I'm in a similar situation, though it's not for a non-profit. I work for a retailer, in a regional office with a half-billion sales budget per year. My official duties are financial analysis - crunching numbers and staring at spreadsheets. But they know I do a lot of paid photography on my own time.
I work for free some, and I work for a cut rate sometimes, and I work for my full rate sometimes. Some examples:
- If it's photographing a company event, I'll likely do it for free. It's fun, and there's no pressure, and honestly it helps me socialize at those sorts of social events.
- I've done headshots for free during company hours - bringing my own gear and setting up, and shooting 70+ employees in a day. They let me have a day "off" to process and edit. It probably would have cost the company a grand or two to hire an outside professional - but they wouldn't have done it; they would have just had an admin use a point-n-shoot with people standing against a tan wall, and that would have been "good enough."
- I've done store photos on my own time (golden hour is not during the work day) at newly built stores, interior and exterior and 360-degree panos. I charge my normal hourly rate ($100-150/hr plus travel), but I don't charge them additional licensing fees, which in this context is a really good deal for their (practically unlimited) use.
- Based on this relationship, they've hired my wife's videography company at full rates for several projects in the past, including one $5000+ project that's currently ongoing.
- And, I've been hired by other employees (including the big-spender execs) for personal photo work - family and senior photos in the past, and a wedding that's coming up.
So, in short: Don't let them abuse you and do everything for free. If you're doing work on your own time, work that materially benefits the company, things that they would otherwise have to hire an outside photographer to do, then you should definitely charge accordingly. But there are also instances where you can do photo work for free just as a value-added benefit, and to develop the relationship that leads to the paid work.

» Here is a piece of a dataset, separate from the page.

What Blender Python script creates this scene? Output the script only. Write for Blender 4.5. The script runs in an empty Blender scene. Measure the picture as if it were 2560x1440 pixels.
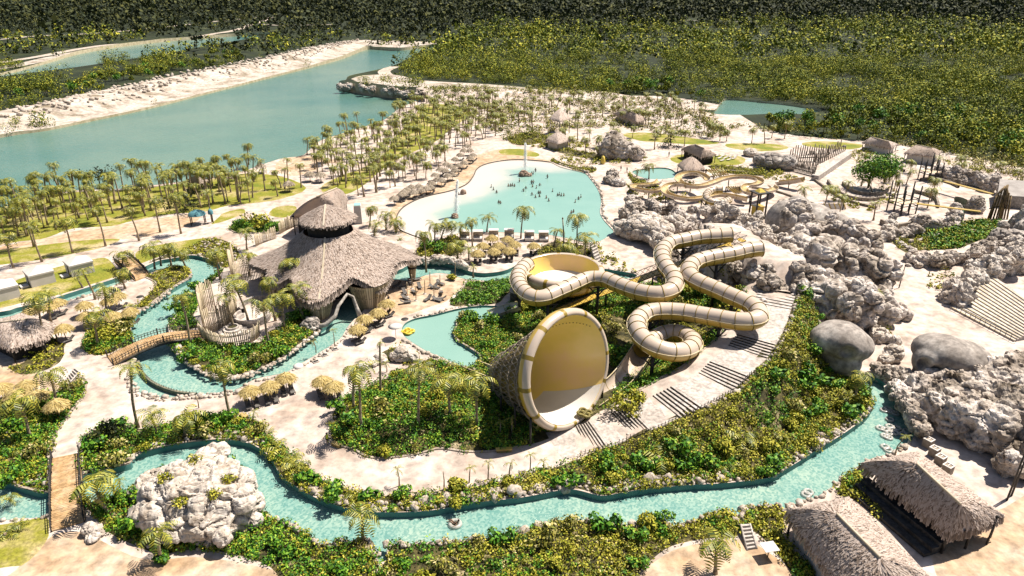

You're going to have to ask for it, though.
Hogloff wrote in post #16792439
Really, taking photos rather than sitting in your cube pouring over numbers is being abused.
You're not quite accurate in your description here: he's taking photos on company time and editing them on what SHOULD be personal time, IN ADDITION TO sitting in the cube poring over numbers. And, all those spreadsheets and TPS reports still have to be out by their deadline, whether he's additionally taking photos or not. So maybe he'll have to stay an extra hour here and there to get the "real" work done, since he spent some of the work day taking photos.
P.S. I have also washed the company truck
for free on my own time - in exchange for letting me drive it around on their gas card for a couple weekends. And, I have taken out the trash on a number of occasions on company time.